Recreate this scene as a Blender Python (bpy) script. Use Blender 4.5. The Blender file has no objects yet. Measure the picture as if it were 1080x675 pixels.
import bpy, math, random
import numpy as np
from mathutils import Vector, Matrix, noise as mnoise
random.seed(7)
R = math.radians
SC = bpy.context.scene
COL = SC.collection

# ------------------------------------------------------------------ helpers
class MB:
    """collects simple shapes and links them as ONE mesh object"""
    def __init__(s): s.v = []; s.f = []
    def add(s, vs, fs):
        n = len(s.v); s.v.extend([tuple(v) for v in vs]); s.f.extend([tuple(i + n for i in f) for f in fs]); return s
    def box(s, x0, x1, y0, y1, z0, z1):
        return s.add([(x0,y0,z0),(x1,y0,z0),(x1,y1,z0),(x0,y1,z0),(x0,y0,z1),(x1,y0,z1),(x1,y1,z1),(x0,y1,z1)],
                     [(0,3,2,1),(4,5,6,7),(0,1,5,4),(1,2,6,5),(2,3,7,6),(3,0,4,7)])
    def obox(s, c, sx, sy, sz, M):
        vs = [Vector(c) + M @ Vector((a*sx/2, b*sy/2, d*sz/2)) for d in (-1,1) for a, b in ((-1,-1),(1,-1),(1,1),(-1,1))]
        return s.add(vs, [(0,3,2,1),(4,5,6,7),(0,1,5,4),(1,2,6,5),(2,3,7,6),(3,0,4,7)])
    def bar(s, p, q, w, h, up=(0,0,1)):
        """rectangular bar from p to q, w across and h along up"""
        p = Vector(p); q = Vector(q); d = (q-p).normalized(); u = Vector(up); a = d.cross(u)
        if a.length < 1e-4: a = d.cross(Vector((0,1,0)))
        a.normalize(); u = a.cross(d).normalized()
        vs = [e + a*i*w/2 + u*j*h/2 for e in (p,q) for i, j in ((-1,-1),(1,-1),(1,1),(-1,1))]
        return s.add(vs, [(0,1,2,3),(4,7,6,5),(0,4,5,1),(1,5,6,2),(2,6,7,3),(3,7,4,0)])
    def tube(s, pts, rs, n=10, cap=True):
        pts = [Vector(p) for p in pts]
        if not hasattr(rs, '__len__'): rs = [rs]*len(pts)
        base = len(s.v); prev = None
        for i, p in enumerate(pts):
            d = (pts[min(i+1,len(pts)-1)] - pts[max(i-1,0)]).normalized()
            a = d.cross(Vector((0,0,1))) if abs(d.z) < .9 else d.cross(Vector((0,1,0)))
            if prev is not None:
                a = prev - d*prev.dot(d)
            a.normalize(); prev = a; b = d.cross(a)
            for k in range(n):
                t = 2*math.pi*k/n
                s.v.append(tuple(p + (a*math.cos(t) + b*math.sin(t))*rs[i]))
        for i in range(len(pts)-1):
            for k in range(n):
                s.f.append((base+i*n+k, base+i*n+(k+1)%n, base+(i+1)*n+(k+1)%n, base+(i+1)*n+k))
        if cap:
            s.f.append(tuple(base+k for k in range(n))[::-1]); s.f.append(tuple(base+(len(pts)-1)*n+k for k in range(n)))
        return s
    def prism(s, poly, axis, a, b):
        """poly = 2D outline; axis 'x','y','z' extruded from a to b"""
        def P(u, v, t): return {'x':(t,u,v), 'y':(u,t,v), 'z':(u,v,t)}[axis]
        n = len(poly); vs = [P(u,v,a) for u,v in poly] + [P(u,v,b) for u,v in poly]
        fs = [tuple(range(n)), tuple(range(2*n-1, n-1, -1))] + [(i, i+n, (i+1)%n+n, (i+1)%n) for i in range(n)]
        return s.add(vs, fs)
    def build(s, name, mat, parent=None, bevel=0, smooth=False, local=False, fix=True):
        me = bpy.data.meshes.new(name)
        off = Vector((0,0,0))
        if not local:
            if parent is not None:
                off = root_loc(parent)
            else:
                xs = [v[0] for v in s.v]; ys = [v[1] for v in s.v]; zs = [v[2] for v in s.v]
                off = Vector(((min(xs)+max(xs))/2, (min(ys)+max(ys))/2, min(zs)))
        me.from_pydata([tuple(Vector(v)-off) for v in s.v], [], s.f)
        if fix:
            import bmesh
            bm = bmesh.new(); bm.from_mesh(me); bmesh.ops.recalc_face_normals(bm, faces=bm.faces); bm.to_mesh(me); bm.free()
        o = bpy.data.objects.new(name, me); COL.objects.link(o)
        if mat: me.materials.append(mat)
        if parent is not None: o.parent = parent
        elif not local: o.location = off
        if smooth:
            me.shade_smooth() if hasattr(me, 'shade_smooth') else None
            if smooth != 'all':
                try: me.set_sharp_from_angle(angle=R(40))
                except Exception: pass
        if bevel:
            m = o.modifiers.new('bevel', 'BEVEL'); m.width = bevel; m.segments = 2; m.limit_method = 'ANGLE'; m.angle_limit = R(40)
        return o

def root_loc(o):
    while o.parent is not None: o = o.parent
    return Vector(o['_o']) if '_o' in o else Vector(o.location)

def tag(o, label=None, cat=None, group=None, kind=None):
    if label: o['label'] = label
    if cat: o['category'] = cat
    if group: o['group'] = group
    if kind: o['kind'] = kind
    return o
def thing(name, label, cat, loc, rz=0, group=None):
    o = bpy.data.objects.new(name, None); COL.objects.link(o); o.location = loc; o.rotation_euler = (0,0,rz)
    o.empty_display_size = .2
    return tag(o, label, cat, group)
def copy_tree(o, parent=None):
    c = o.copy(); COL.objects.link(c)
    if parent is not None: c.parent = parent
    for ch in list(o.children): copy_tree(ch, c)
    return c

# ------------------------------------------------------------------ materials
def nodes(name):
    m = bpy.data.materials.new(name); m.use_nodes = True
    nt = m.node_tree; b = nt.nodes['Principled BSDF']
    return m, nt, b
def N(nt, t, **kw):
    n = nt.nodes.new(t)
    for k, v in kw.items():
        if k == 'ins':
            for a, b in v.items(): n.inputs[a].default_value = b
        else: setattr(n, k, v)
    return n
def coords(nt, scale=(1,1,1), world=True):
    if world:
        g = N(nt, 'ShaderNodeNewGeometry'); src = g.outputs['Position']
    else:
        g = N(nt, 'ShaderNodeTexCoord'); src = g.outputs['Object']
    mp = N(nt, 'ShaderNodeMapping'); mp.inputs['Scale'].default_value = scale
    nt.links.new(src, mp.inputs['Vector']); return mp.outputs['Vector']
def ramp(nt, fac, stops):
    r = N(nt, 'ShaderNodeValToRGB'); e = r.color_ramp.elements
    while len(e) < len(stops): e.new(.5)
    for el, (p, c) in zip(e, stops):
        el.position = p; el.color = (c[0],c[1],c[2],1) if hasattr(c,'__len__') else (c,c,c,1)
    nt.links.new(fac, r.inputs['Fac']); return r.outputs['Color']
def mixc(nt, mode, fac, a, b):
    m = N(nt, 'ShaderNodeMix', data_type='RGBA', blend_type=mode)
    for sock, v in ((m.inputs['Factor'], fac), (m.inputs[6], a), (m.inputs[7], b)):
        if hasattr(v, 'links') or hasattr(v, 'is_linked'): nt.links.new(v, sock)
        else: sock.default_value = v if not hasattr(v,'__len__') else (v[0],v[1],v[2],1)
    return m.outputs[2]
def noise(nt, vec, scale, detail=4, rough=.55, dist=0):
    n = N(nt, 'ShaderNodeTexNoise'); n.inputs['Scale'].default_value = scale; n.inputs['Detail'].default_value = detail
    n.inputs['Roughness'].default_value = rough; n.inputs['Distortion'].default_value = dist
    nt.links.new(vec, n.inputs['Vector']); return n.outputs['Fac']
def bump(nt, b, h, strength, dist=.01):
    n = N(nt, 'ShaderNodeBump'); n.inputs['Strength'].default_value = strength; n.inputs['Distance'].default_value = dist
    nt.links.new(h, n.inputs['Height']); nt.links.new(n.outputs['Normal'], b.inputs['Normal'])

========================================

# YOUR GOAL:
All lines from the beginning of the material above through the one with "COL = SC.collection" need to be returned exactly; please return those and only those.

# COMPLETE ANSWER:
Recreate this scene as a Blender Python (bpy) script. Use Blender 4.5. The Blender file has no objects yet. Measure the picture as if it were 1080x675 pixels.
import bpy, math, random
import numpy as np
from mathutils import Vector, Matrix, noise as mnoise
random.seed(7)
R = math.radians
SC = bpy.context.scene
COL = SC.collection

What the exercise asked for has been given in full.